** REQUEST **
Return exactly the lines that run from the beginning through the line containing "pl, .006, .001)", both included, and no others.

Rows from a 3D scene dataset
+ + + + + + +
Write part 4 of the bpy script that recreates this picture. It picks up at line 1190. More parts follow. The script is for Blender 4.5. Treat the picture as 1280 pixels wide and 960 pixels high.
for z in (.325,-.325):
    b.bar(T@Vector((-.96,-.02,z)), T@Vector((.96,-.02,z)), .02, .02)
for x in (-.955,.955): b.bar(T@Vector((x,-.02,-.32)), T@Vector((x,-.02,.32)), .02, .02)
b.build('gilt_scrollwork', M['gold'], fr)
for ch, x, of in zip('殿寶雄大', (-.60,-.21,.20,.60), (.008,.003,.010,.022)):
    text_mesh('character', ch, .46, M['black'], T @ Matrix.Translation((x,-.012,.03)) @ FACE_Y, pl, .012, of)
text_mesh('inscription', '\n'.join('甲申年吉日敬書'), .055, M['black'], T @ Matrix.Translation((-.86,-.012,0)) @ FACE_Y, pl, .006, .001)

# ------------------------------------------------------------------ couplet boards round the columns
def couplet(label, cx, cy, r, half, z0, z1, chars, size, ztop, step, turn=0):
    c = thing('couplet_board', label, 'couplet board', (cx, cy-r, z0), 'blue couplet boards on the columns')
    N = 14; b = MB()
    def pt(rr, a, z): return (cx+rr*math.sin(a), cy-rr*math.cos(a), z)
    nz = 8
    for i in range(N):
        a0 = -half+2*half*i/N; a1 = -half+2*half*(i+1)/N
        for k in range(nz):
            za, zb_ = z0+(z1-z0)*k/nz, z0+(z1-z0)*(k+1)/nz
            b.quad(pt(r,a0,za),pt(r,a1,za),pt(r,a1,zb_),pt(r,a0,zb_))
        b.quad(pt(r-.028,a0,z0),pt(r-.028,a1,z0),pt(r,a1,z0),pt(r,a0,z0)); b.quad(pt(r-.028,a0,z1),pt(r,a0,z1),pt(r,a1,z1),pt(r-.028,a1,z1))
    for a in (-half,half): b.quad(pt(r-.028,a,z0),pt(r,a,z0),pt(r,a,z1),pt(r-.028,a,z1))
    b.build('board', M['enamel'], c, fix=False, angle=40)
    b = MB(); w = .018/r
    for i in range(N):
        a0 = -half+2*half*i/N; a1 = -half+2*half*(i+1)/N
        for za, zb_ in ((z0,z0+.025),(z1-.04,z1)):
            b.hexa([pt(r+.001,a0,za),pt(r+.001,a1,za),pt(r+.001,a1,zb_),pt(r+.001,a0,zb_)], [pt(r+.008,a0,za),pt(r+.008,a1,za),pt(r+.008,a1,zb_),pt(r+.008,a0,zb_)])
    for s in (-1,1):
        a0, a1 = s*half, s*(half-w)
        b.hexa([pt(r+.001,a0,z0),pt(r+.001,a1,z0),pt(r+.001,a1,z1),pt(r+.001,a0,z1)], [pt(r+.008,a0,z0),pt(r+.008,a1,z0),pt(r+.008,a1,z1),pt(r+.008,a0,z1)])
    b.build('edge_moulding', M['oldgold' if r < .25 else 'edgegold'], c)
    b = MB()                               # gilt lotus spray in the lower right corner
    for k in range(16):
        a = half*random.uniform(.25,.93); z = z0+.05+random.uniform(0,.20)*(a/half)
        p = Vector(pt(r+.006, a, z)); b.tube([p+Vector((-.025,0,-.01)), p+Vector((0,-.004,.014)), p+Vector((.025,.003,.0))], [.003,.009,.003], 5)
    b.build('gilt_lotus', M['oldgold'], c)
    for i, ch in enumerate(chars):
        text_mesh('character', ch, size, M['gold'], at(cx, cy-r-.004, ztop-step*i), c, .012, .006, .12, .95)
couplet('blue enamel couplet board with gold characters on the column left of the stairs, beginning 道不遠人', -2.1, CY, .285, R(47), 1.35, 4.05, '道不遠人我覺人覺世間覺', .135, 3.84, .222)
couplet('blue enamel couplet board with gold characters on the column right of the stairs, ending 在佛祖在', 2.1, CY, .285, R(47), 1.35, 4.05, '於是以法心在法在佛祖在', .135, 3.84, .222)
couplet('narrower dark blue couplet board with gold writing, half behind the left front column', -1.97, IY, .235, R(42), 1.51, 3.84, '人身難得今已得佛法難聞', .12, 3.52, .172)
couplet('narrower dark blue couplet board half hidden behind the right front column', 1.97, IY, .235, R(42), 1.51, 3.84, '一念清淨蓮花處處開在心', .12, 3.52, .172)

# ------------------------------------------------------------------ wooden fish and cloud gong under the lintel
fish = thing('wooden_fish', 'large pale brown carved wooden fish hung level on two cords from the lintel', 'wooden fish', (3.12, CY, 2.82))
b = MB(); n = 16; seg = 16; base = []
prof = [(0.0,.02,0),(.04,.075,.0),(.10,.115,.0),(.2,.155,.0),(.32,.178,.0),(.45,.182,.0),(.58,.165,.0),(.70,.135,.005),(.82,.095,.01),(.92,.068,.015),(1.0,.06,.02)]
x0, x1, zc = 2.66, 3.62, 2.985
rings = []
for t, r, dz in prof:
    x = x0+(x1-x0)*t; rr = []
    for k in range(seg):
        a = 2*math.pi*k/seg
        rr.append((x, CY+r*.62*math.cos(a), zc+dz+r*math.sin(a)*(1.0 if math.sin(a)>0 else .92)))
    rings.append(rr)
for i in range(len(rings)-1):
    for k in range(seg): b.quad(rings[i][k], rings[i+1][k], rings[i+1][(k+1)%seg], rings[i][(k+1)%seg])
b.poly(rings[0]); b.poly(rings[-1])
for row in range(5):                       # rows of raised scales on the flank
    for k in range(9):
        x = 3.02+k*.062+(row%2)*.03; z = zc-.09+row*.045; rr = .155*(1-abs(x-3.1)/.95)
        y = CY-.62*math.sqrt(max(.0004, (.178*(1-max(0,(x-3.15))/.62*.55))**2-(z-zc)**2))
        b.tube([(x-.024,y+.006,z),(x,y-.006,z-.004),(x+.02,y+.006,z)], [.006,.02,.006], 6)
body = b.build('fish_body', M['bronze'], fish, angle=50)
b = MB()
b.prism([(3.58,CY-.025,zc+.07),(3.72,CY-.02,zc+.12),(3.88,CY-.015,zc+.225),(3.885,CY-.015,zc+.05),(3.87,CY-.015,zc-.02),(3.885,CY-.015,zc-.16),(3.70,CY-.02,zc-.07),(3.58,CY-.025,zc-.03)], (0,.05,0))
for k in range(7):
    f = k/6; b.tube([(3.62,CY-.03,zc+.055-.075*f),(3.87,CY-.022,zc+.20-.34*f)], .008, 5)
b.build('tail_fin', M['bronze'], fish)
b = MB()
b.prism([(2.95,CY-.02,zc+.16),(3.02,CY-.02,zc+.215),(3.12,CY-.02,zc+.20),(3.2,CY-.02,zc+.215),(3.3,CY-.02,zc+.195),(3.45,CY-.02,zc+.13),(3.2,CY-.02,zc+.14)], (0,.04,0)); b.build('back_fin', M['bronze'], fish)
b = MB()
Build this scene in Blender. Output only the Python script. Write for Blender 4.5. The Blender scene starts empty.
+ + + + + + +
** THE REPLY **
Write part 4 of the bpy script that recreates this picture. It picks up at line 1190. More parts follow. The script is for Blender 4.5. Treat the picture as 1280 pixels wide and 960 pixels high.
for z in (.325,-.325):
    b.bar(T@Vector((-.96,-.02,z)), T@Vector((.96,-.02,z)), .02, .02)
for x in (-.955,.955): b.bar(T@Vector((x,-.02,-.32)), T@Vector((x,-.02,.32)), .02, .02)
b.build('gilt_scrollwork', M['gold'], fr)
for ch, x, of in zip('殿寶雄大', (-.60,-.21,.20,.60), (.008,.003,.010,.022)):
    text_mesh('character', ch, .46, M['black'], T @ Matrix.Translation((x,-.012,.03)) @ FACE_Y, pl, .012, of)
text_mesh('inscription', '\n'.join('甲申年吉日敬書'), .055, M['black'], T @ Matrix.Translation((-.86,-.012,0)) @ FACE_Y, pl, .006, .001)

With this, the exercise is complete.